"We'll just take the new version when it comes." I hear it from growing businesses all the time, and the instinct behind it is a good one. Cloud ERP isn't the on-premise software of fifteen years ago - updates arrive on a predictable cadence, the vendor does the heavy lifting, and most of the time it does just work. The trouble is the word "just". It's carrying more weight than it looks...
The reason why I decided to blog about it now is because there's an interesting change happening with Acumatica. Acumatica supports the Classic interface only in versions before 2026 R2 - so 2026 R1 is the last release that carries it, and after that the modern UI is simply the UI. For most businesses that's good news; the modern interface is the better one (although there's plenty of bugs/issues for Acumatica to iron out!), and the vendor's reasoning (maintaining two interfaces forever slows everything down) is hard to argue with. What it means in practice is a change every single user feels on the screen they use every day, and a re-check of anything you've had built on top of the standard system - a small project, not the invisible plumbing people tend to assume.
Where the cost actually sits
When an upgrade hurts, it's almost never the standard software that did the damage. The vendor's core product is solid and well-tested. The cost lives in three places, and they're the same three places every time.

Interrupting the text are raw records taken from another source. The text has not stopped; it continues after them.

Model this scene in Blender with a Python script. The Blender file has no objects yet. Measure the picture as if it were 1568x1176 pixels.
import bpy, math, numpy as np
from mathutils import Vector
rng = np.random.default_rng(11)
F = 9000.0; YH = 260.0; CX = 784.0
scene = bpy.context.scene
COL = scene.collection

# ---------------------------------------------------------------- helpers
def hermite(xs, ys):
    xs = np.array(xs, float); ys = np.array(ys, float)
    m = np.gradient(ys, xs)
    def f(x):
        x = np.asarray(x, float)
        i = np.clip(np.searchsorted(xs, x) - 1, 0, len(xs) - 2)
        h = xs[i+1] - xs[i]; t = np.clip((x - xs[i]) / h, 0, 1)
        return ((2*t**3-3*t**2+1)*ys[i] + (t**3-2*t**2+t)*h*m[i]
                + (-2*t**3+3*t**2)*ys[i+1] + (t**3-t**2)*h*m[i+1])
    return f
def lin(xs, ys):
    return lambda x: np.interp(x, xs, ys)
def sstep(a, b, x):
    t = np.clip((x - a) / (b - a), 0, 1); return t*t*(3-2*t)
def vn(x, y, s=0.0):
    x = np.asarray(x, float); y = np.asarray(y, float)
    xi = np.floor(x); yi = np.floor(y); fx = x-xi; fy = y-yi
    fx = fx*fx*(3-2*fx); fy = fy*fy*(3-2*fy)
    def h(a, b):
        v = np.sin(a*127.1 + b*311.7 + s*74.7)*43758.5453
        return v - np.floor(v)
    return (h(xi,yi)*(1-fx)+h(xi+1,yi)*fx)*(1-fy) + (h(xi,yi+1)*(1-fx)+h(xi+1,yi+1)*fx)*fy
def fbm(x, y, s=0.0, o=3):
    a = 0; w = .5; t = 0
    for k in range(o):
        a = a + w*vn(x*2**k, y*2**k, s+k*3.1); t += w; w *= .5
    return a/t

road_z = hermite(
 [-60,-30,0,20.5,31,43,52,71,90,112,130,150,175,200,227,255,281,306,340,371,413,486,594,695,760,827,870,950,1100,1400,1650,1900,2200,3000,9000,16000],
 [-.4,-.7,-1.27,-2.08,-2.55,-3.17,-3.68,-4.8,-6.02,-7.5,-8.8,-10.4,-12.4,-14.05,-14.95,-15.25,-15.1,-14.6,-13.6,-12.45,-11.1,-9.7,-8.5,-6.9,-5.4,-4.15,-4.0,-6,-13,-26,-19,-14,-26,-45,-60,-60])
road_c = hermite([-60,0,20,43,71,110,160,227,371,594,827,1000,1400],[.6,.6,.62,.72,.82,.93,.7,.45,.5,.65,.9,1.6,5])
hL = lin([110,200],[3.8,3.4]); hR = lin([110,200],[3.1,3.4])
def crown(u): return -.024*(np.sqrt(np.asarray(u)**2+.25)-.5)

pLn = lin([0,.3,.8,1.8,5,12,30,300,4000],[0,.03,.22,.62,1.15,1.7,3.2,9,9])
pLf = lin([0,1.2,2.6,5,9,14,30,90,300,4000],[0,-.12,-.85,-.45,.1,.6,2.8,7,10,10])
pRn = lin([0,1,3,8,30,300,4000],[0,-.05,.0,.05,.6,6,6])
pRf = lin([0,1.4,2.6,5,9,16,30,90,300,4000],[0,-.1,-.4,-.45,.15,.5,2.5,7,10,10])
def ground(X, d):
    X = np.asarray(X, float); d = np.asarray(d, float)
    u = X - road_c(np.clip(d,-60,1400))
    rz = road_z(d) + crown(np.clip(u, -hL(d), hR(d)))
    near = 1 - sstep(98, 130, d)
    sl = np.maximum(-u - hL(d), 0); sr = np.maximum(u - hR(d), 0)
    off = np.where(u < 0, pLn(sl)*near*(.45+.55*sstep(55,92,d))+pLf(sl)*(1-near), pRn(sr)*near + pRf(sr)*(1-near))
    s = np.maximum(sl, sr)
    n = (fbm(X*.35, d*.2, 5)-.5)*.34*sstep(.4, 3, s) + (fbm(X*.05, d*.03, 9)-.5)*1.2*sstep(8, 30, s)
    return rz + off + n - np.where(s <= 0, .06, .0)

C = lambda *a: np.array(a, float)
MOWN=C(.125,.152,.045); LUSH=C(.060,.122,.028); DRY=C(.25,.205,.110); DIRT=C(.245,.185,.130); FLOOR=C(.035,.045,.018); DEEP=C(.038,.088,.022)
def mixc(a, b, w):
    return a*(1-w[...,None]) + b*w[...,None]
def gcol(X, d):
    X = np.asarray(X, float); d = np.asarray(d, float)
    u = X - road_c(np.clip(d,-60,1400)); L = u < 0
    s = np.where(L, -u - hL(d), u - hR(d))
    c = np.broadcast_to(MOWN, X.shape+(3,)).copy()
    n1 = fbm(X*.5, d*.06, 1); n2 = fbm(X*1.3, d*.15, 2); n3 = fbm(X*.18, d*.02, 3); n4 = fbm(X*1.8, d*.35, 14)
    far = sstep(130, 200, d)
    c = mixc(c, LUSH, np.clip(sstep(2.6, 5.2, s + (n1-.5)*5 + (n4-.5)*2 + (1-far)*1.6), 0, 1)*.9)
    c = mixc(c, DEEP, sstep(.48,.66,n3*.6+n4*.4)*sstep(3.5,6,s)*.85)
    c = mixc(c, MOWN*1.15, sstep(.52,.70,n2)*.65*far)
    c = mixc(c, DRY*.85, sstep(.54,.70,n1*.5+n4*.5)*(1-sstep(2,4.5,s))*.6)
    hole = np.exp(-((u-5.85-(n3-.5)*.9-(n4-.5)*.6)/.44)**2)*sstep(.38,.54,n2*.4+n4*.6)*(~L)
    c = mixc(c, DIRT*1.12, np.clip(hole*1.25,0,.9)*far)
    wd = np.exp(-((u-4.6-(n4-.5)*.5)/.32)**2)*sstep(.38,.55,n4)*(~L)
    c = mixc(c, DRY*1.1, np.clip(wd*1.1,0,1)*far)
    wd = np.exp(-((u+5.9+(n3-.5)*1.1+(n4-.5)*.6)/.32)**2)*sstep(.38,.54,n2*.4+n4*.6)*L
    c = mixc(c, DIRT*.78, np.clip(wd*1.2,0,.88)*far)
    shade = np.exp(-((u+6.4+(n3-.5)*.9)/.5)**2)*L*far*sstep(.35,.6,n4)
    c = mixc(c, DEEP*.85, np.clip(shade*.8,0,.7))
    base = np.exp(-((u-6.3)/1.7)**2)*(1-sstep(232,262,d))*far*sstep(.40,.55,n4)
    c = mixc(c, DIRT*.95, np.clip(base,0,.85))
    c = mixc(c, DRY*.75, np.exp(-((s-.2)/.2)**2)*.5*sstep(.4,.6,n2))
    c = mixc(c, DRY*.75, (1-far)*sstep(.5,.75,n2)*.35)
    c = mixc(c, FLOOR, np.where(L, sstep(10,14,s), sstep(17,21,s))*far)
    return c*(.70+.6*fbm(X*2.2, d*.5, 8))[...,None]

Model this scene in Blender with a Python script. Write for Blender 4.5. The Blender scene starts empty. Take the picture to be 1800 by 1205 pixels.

Your customisations. Every bespoke field, custom report and tailored workflow is something you own, and something you re-test at every version. This is the part I care about most, because it's the part YOU as the end-user/client can control. The leaner your customisation footprint, the cheaper every future upgrade. The real cost of a customisation isn't building it once, it's re-validating it at every upgrade, forever, often without remembering why it was added in the first place. A surprising amount of bespoke work is really just a habit carried over from an older system rather than a genuine need, and an upgrade is the natural moment to ask whether you still need it at all.
Your data. An upgrade is a free excuse to notice the master-data mess you've been quietly tolerating. Things like duplicate customer records, items with three different naming conventions, the fields nobody fills in. None of it blocks the upgrade. All of it makes everything afterwards harder. Tidying it while you've got the bonnet open is far cheaper than tidying it under pressure later. I recently saw a client on Acumatica that upgraded to 26R1. They use RingCentral and there's a feature that allows you to call a customer by clicking the phone icon next to a contact's phone number. The issue? They hadn't been taking the time & care to maintain well formatted phone numbers, so this nice streamlined enhancement cannot be used until they tackle their master data. It seems like a small thing, but it can quickly become a 'death by a thousand cuts' if the business doesn't keep on top of master data management.
Your people. A new version only pays for itself if people actually use the new capabilities, and that doesn't happen on its own. The people who do the job every day decide, without ever saying so out loud, whether they'll engage with the new system before they're forced to - and the long-tenured ones, the ones who've seen two of these before, are the slowest to be convinced this one's different. Adoption is something you plan: a concrete reason to engage, a window to test in, a way of making "I've checked it" something people are seen to do. Hope for it instead and you'll discover it went missing the week after go-live, when it's a queue at someone's desk rather than a line on a test plan.
How to approach it
Treat an upgrade like a small implementation, because that's what it is. Scope it. Stand up a sandbox and actually test in it with people running their own day-to-day tasks, not having a vague "play" with the new screens. Give the people who'll live with the system a real reason and a real window to look before the deadline does the persuading. And go through the bespoke work deliberately, deciding customisation by customisation what's worth carrying forward and what was a habit you can finally let go of.
That last part is the whole of my philosophy in one sentence. A growing business doesn't need an enterprise change-management department to handle an ERP upgrade. It needs to keep the system simple enough that upgrades stay boring. BORING upgrades are the goal. They're a sign the underlying setup is lean, well-understood, and not quietly accumulating debt that someone pays back, with interest, the next time the vendor moves the platform forward.
The businesses that find upgrades painful are usually the ones who treated the last three as patches. The ones who find them boring did the unglamorous work of keeping things simple in between. Keeping it that simple and making the next upgrade a non-event is the kind of work I do.